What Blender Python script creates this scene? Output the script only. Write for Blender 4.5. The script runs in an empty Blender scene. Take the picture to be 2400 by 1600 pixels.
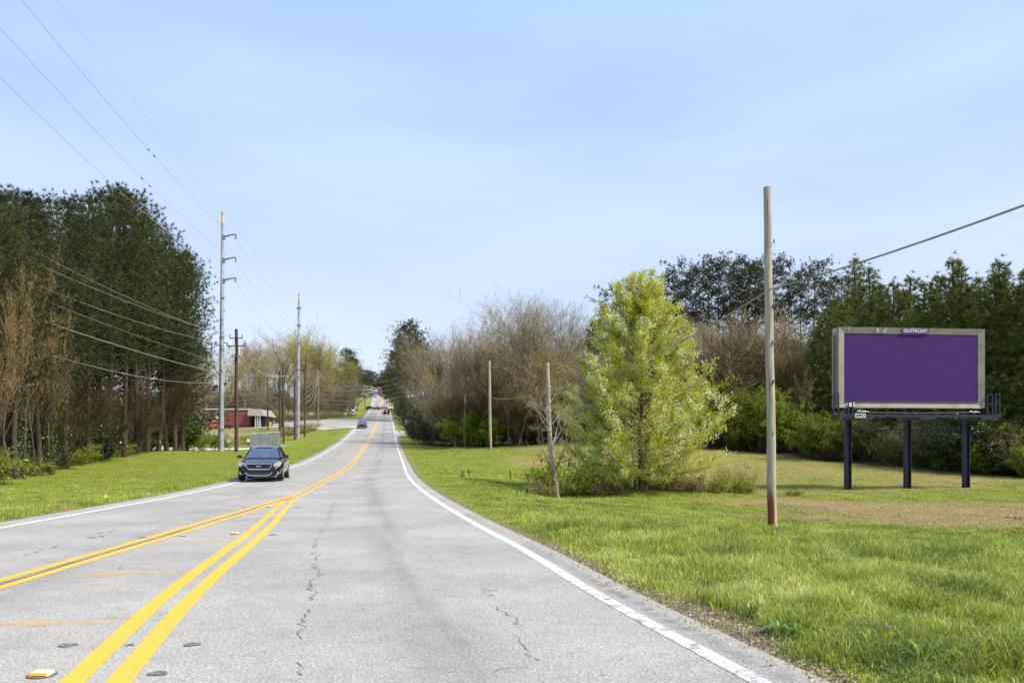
import bpy, math, random
import numpy as np
from mathutils import Vector, Matrix, Euler

# ------------------------------------------------------------------ camera, sky, sun, exposure
C = bpy.context.scene.collection
S = bpy.context.scene
F, CX, CYH, EYE = 1900.0, 1200.0, 1058.0, 1.37
cam = bpy.data.cameras.new('camera'); cam_o = bpy.data.objects.new('camera', cam); C.objects.link(cam_o)
cam.sensor_width = 36; cam.lens = F / 2400 * 36; cam.shift_y = (CYH - 800) / 2400
cam.clip_start = 0.1; cam.clip_end = 4000
cam_o.location = (0, 0, EYE); cam_o.rotation_euler = (math.radians(90), 0, 0)
S.camera = cam_o
S.view_settings.view_transform = 'Standard'; S.view_settings.look = 'None'
S.view_settings.exposure = 0.52; S.view_settings.gamma = 1
SUN_EL, SUN_AZ = math.radians(50), math.radians(112)      # azimuth clockwise from +Y (view direction)
W = bpy.data.worlds.new('World'); S.world = W; W.use_nodes = True
nt = W.node_tree; bg = nt.nodes['Background']
sky = nt.nodes.new('ShaderNodeTexSky'); sky.sky_type = 'NISHITA'; sky.sun_disc = False
sky.sun_elevation = SUN_EL; sky.sun_rotation = SUN_AZ; sky.air_density = 1.0; sky.dust_density = 1.2; sky.ozone_density = 1.5
tc = nt.nodes.new('ShaderNodeTexCoord')
mp = nt.nodes.new('ShaderNodeMapping'); mp.inputs['Scale'].default_value = (1.1, 1.3, 5.5); mp.inputs['Rotation'].default_value = (0.25, 0.12, 0.5)
nz = nt.nodes.new('ShaderNodeTexNoise'); nz.inputs['Scale'].default_value = 1.7; nz.inputs['Detail'].default_value = 5; nz.inputs['Roughness'].default_value = 0.5
nt.links.new(tc.outputs['Generated'], mp.inputs['Vector']); nt.links.new(mp.outputs[0], nz.inputs['Vector'])
rp = nt.nodes.new('ShaderNodeMapRange'); rp.inputs['From Min'].default_value = 0.32; rp.inputs['From Max'].default_value = 0.68
rp.inputs['To Min'].default_value = 0.6; rp.inputs['To Max'].default_value = 0.8
nt.links.new(nz.outputs['Fac'], rp.inputs['Value'])
mx = nt.nodes.new('ShaderNodeMix'); mx.data_type = 'RGBA'
mx.inputs[7].default_value = (6.0, 7.9, 11.6, 1)           # thin high cloud veil
sz = nt.nodes.new('ShaderNodeSeparateXYZ'); nt.links.new(tc.outputs['Generated'], sz.inputs[0])
ez = nt.nodes.new('ShaderNodeMapRange'); ez.inputs['From Min'].default_value = 0.0; ez.inputs['From Max'].default_value = 0.5; nt.links.new(sz.outputs[2], ez.inputs['Value'])
vc = nt.nodes.new('ShaderNodeMix'); vc.data_type = 'RGBA'; vc.inputs[6].default_value = (7.3, 7.6, 8.5, 1); vc.inputs[7].default_value = (4.4, 6.3, 10.2, 1)
nt.links.new(ez.outputs[0], vc.inputs[0]); nt.links.new(vc.outputs[2], mx.inputs[7])
nt.links.new(rp.outputs[0], mx.inputs[0]); nt.links.new(sky.outputs[0], mx.inputs[6])
nt.links.new(mx.outputs[2], bg.inputs['Color']); bg.inputs['Strength'].default_value = 0.095
sun = bpy.data.lights.new('sun', 'SUN'); sun.energy = 4.2; sun.angle = math.radians(9); sun.color = (1, 0.91, 0.76)
sun_o = bpy.data.objects.new('sun', sun); C.objects.link(sun_o)
sd = Vector((math.sin(SUN_AZ) * math.cos(SUN_EL), math.cos(SUN_AZ) * math.cos(SUN_EL), math.sin(SUN_EL)))
sun_o.rotation_euler = (-sd).to_track_quat('-Z', 'Y').to_euler()

# ------------------------------------------------------------------ helpers
def P(px, py, d): return Vector(((px - CX) / F * d, d, EYE + (CYH - py) / F * d))
def tag(o, label=None, cat=None, group=None, kind=None):
    if label: o['label'] = label
    if cat: o['category'] = cat
    if group: o['group'] = group
    if kind: o['kind'] = kind
    return o
def empty(name, loc=(0, 0, 0), rz=0, label=None, cat=None, group=None):
    o = bpy.data.objects.new(name, None); C.objects.link(o); o.location = loc; o.rotation_euler = (0, 0, rz)
    return tag(o, label, cat, group)
def np_mesh(name, V, Fa, mats, smooth=False, attrs=None, uv=None):
    V = np.asarray(V, dtype=np.float32); Fa = np.asarray(Fa, dtype=np.int32); n, k = Fa.shape
    me = bpy.data.meshes.new(name)
    me.vertices.add(len(V)); me.vertices.foreach_set('co', V.ravel())
    me.loops.add(n * k); me.loops.foreach_set('vertex_index', Fa.ravel())
    me.polygons.add(n); me.polygons.foreach_set('loop_start', np.arange(0, n * k, k, dtype=np.int32))
    me.polygons.foreach_set('loop_total', np.full(n, k, dtype=np.int32))
    if smooth: me.polygons.foreach_set('use_smooth', np.ones(n, dtype=bool))
    me.update(calc_edges=True)
    for a, v in (attrs or {}).items():
        at = me.attributes.new(a, 'FLOAT', 'POINT'); at.data.foreach_set('value', np.asarray(v, dtype=np.float32))
    if uv is not None:
        l = me.uv_layers.new(name='UVMap'); l.data.foreach_set('uv', np.asarray(uv, dtype=np.float32)[Fa.ravel()].ravel())
    for m in (mats if isinstance(mats, (list, tuple)) else [mats]): me.materials.append(m)
    return me
def link(name, me, parent=None, loc=None):
    o = bpy.data.objects.new(name, me); C.objects.link(o)
    if parent: o.parent = parent
    if loc is not None: o.location = loc
    return o
class MB:
    """collects boxes, bars, tubes into one mesh"""
    def __init__(s): s.v = []; s.f = []
    def add(s, v, f):
        b = len(s.v); s.v += [tuple(p) for p in v]; s.f += [tuple(i + b for i in q) for q in f]; return s
    def box(s, c, d, rot=None, taper=1.0):
        hx, hy, hz = d[0] / 2, d[1] / 2, d[2] / 2; c = Vector(c)
        vs = []
        for sz in (-1, 1):
            t = taper if sz > 0 else 1
            for sx, sy in ((-1, -1), (1, -1), (1, 1), (-1, 1)): vs.append(Vector((sx * hx * t, sy * hy * t, sz * hz)))
        if rot is not None:
            m = Euler(rot).to_matrix(); vs = [m @ p for p in vs]
        return s.add([p + c for p in vs], [(3, 2, 1, 0), (4, 5, 6, 7), (0, 1, 5, 4), (1, 2, 6, 5), (2, 3, 7, 6), (3, 0, 4, 7)])
    def tube(s, pts, r, n=8, cap=True):
        pts = [Vector(p) for p in pts]; rs = r if isinstance(r, (list, tuple)) else [r] * len(pts)
        vs = []; fs = []
        for i, p in enumerate(pts):
            t = (pts[min(i + 1, len(pts) - 1)] - pts[max(i - 1, 0)]).normalized()
            a = t.cross(Vector((0, 0, 1)) if abs(t.z) < 0.9 else Vector((0, 1, 0))).normalized(); b = a.cross(t)
            for j in range(n):
                th = 2 * math.pi * j / n; vs.append(p + (a * math.cos(th) + b * math.sin(th)) * rs[i])
        for i in range(len(pts) - 1):
            for j in range(n):
                k = (j + 1) % n; fs.append((i * n + j, i * n + k, (i + 1) * n + k, (i + 1) * n + j))
        if cap:
            fs.append(tuple(range(n))); fs.append(tuple((len(pts) - 1) * n + j for j in reversed(range(n))))
        return s.add(vs, fs)
    def poly(s, pts, depth):   # pts in order; extruded by vector depth
        d = Vector(depth); a = [Vector(p) for p in pts]; n = len(a)
        return s.add(a + [p + d for p in a], [tuple(range(n)), tuple(reversed(range(n, 2 * n)))] +
                     [(i, (i + 1) % n, (i + 1) % n + n, i + n)[::-1] for i in range(n)])
    def build(s, name, m, parent=None, smooth=False, bevel=0, loc=None):
        me = bpy.data.meshes.new(name); me.from_pydata(s.v, [], s.f); me.materials.append(m)
        if smooth: me.polygons.foreach_set('use_smooth', [True] * len(me.polygons))
        me.update(); o = link(name, me, parent, loc)
        if smooth:
            try: me.set_sharp_from_angle(angle=math.radians(40))
            except Exception: pass
        if bevel:
            b = o.modifiers.new('bevel', 'BEVEL'); b.width = bevel; b.segments = 2; b.limit_method = 'ANGLE'
        return o
def node(t, ty, **kw):
    n = t.nodes.new(ty)
    for k, v in kw.items():
        if k in n.inputs: n.inputs[k].default_value = v
        else: setattr(n, k, v)
    return n
def newmat(name):
    m = bpy.data.materials.new(name); m.use_nodes = True; return m, m.node_tree, m.node_tree.nodes['Principled BSDF']
def plain(name, col, rough=0.6, metal=0, var=0.12, scale=6, bump=0, coat=0, spec=None):
    """procedural: base colour broken by noise"""
    m, t, b = newmat(name)
    tcn = node(t, 'ShaderNodeTexCoord'); n = node(t, 'ShaderNodeTexNoise', Scale=scale, Detail=4)
    t.links.new(tcn.outputs['Object'], n.inputs['Vector'])
    r = node(t, 'ShaderNodeValToRGB'); t.links.new(n.outputs['Fac'], r.inputs[0])
    r.color_ramp.elements[0].position = .3; r.color_ramp.elements[1].position = .7
    r.color_ramp.elements[0].color = tuple(c * (1 - var) for c in col) + (1,)
    r.color_ramp.elements[1].color = tuple(min(1, c * (1 + var)) for c in col) + (1,)
    t.links.new(r.outputs[0], b.inputs['Base Color']); b.inputs['Roughness'].default_value = rough; b.inputs['Metallic'].default_value = metal
    if coat: b.inputs['Coat Weight'].default_value = coat; b.inputs['Coat Roughness'].default_value = 0.04; b.inputs['Coat IOR'].default_value = 1.5
    if spec is not None: b.inputs['Specular IOR Level'].default_value = spec
    if bump:
        bp = node(t, 'ShaderNodeBump', Strength=bump); t.links.new(n.outputs['Fac'], bp.inputs['Height']); t.links.new(bp.outputs[0], b.inputs['Normal'])
    return m
def ramp(t, stops):
    r = node(t, 'ShaderNodeValToRGB'); e = r.color_ramp.elements
    while len(e) < len(stops): e.new(0.5)
    for i, (p, c) in enumerate(stops): e[i].position = p; e[i].color = tuple(c) + (1,) if len(c) == 3 else c
    return r
def foliage(name, stops, transl=0.35, rough=0.55, objvar=0.35, spec=0.25):
    m, t, b = newmat(name)
    a = node(t, 'ShaderNodeAttribute', attribute_name='rnd'); r = ramp(t, stops); t.links.new(a.outputs['Fac'], r.inputs[0])
    oi = node(t, 'ShaderNodeObjectInfo'); mr = node(t, 'ShaderNodeMapRange'); t.links.new(oi.outputs['Random'], mr.inputs['Value'])
    mr.inputs['To Min'].default_value = 1 - objvar; mr.inputs['To Max'].default_value = 1 + objvar
    hs = node(t, 'ShaderNodeHueSaturation'); t.links.new(mr.outputs[0], hs.inputs['Value']); t.links.new(r.outputs[0], hs.inputs['Color'])
    m2 = node(t, 'ShaderNodeMath', operation='MULTIPLY_ADD'); m2.inputs[1].default_value = 0.03; m2.inputs[2].default_value = 0.485
    fr = node(t, 'ShaderNodeMath', operation='FRACT'); ml = node(t, 'ShaderNodeMath', operation='MULTIPLY'); ml.inputs[1].default_value = 7.13
    t.links.new(oi.outputs['Random'], ml.inputs[0]); t.links.new(ml.outputs[0], fr.inputs[0]); t.links.new(fr.outputs[0], m2.inputs[0]); t.links.new(m2.outputs[0], hs.inputs['Hue'])
    t.links.new(hs.outputs[0], b.inputs['Base Color']); b.inputs['Roughness'].default_value = rough; b.inputs['Specular IOR Level'].default_value = spec
    if transl:
        tr = node(t, 'ShaderNodeBsdfTranslucent'); t.links.new(hs.outputs[0], tr.inputs['Color'])
        ms = node(t, 'ShaderNodeMixShader'); ms.inputs[0].default_value = transl
        t.links.new(b.outputs[0], ms.inputs[1]); t.links.new(tr.outputs[0], ms.inputs[2])
        t.links.new(ms.outputs[0], t.nodes['Material Output'].inputs['Surface'])
    return m

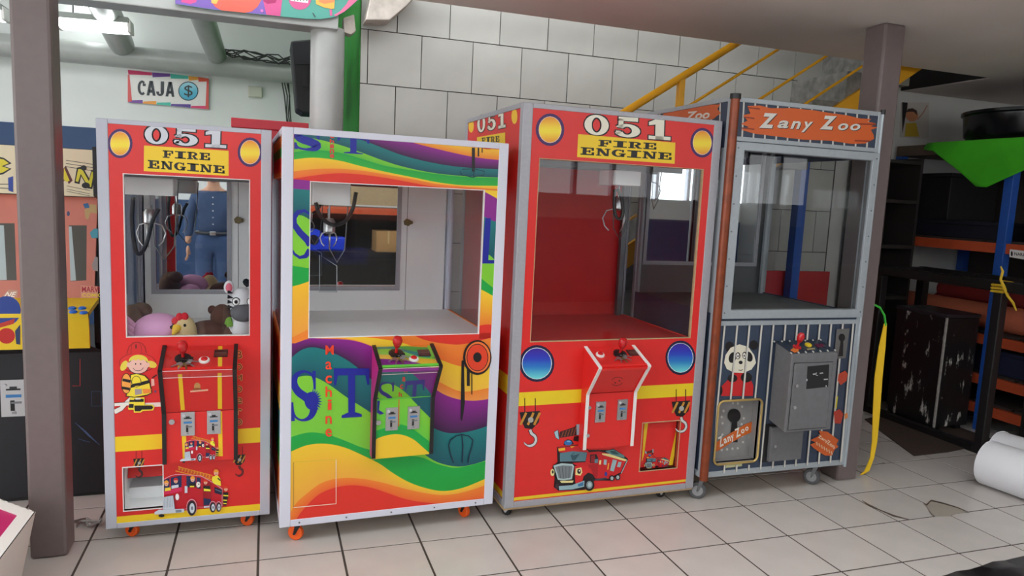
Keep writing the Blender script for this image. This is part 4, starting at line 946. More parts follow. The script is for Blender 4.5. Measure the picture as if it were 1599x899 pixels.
    for wx, wy in ((722, 660), (785, 650)): a.ell(wx, wy, 28, 32, K); a.ell(wx, wy, 16, 20, C(170, 180, 184))
a = Art(M3, FP, NF, (850, 650, 6.913)); truck_face(a); a.obj('fire_truck_print', M3.fp, 'cartoon fire truck with a wide grille')
M3box = dict(tl=(912, 543), tr=(992, 538), nl=(936, 577), nr=(1015, 569), kl=(917, 618), kr=(996, 609), bl=(908, 704), br=(987, 694))
control_box(M3, M3box, .16, .05, WHITEPL, RED, RED, RED, (968, 552), (937, 554.5), (988, 551), keys=(968, 558), coins=((937, 642.5), (971, 639)), door=None, acrylic=False)
F3 = M3.faces
a = Art(M3, F3[1][0], F3[1][1], (900, 530, 4.99)); a.line([(318+46*math.cos(t), 325+32*math.sin(t)-.5*46*math.cos(t)*.25) for t in [.5+i*.16 for i in range(15)]], 5, C(120, 16, 18)); a.line([(318+46*math.cos(t), 325+32*math.sin(t)-6*math.cos(t)) for t in [3.6+i*.16 for i in range(15)]], 5, C(120, 16, 18)); a.ell(302, 335, 7, 7, C(120, 16, 18)); a.ell(335, 320, 7, 7, C(120, 16, 18)); a.obj('emblem_print', M3.box)
for pxp in ((919, 635.5), (916, 679)):
    p = M3.on(pxp, 2); p.x = max(p.x, M3.bu[0]+.006); mb = MB(); mb.smooth = True; mb.cyl(p, p+F3[2][1]*.012, .008, n=12); mb.obj('door_latch', STEEL, M3.box)
P = [M3.loc(760+x/2.81, 500+y/2.81) for x, y in ((685, 450), (848, 443), (836, 648), (673, 660))]
u0, u1 = avg(P[0].x, P[3].x), avg(P[1].x, P[2].x); z1, z0 = avg(P[0].z, P[1].z), avg(P[2].z, P[3].z)
M3.fw = .046; M3.zb0 = .067+.03; M3.zt1 = 1.914-.022; cut_front(M3, u0, u1, z0, z1)
c = chute(M3, u0, u1, z0, z1, .2, mat('dark_red', C(110, 20, 20), .6), PLY)
fl = MB().obox(((u0+u1)/2, .033, (z0+z1)/2), ((u1-u0)/2-.003, 0, 0), (0, .003, .0), (0, .0, (z1-z0)/2-.006)).obj('chute_flap', RED, c)
a = Art(M3, (0, .03, 0), NF, L3); a.poly([(692, 452), (708, 450), (690, 590), (680, 620)], C(236, 196, 40)); a.poly([(838, 450), (850, 460), (815, 635), (798, 635)], C(236, 196, 40))
a.crop = (760+680/2.81, 500+553/2.81, 2.81*7.4); truck_face(a); a.obj('flap_print', c)
a = Art(M3, FP, NF, L3); hook_print(a, 852, 388, 82); a.obj('hook_print', M3.fp)
# left side artwork
a = Art(M3, (.006, 0, 0), (-1, 0, 0), (710, 150, 2.365))
a.ell(61, 110, 10, 25, C(244, 196, 40)); a.ell(221, 75, 11, 28, C(244, 196, 40))
a.slab('051', [(84, 74), (190, 52), (190, 115), (84, 136)], C(236, 232, 214), .3, INK, .05); a.poly([(83, 152), (187, 134), (187, 215), (82, 215)], C(244, 206, 36)); a.slab('FIRE', [(100, 154), (166, 146), (166, 168), (100, 178)], INK)
a.obj('side_number_print', M3.root, 'side print reading 051 FIRE')
for z0_, z1_ in ((.60, .69), (.10, .13)):
    A_ = Art(M3, (0, 0, 0), (-1, 0, 0)); A_.mb.add([(.0055, .04, z0_), (.0055, .86, z0_), (.0055, .86, z1_), (.0055, .04, z1_)], [(0, 1, 2, 3)], [C(236, 206, 40)]*4); A_.obj('side_stripe_print', M3.root)
cc = M3.loc(968, 276, -.4); claw(M3, cc.x, .4, cc.z+.03, .16, .075, ps=.9, loop=((960, 296), (959, 320), (962, 338), (969, 341), (973, 330), (970, 308), (964, 294)))
mb = MB(); mb.box(M3.w-.06, M3.w-.03, M3.D-.08, M3.D-.05, M3.dk, 1.85); mb.obj('corner_upright', DSTEEL, M3.root)

# ---------------------------------------------------------------- machine 4: zoo machine
M4 = machine('claw_machine', 'grey and slate blue zoo claw machine with orange lettered header and panda print', 2.449, .075, 0, .926, .133, 2.028, .85)
SLATE = mat('slate_vinyl', C(52, 64, 84), .45, noise=.08, nscale=30); SILV = mat('silver_frame', C(172, 180, 185), .4, .35, noise=.06, nscale=50); COPPER = mat('copper_tube', C(134, 62, 30), .35, .2, noise=.25, nscale=20)
GREYIN = mat('grey_lining', C(96, 98, 98), .5)
Z4 = (1000, 130, 2.365)
shell(M4, SILV, .03, SLATE, [(1160, 235), (1360, 250.5), (1336, 482), (1140, 484)], SLATE, GREYIN, 'glass', 'glass', top_h=.022, bot_h=.03, mirror_u=(.06, .84), lock=False, trimm=DSTEEL)
for s in (0, 1):
    x = .012 if s == 0 else M4.w-.012
    mb = MB(); mb.smooth = True; mb.cyl((x+.008, .0, M4.zb-.01), (x+.008, .0, M4.zt-.01), .022 if s == 0 else .008, n=20); mb.obj('corner_tube', COPPER if s == 0 else SILV, M4.root)
    mb = MB(); mb.smooth = True; mb.cyl((x+.008, .0, M4.zt-.012), (x+.008, .0, M4.zt+.012), .026 if s == 0 else .012, n=20); mb.obj('tube_cap', BLACK, M4.root)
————
• **Do this**: Transcribe the entries from their first line to the line that holds "from mathutils import Vector, Matrix, Euler", both included, and skip every picture.

• **Result**:
What Blender Python script creates this scene? Output the script only. Write for Blender 4.5. The script runs in an empty Blender scene. Take the picture to be 2400 by 1600 pixels.
import bpy, math, random
import numpy as np
from mathutils import Vector, Matrix, Euler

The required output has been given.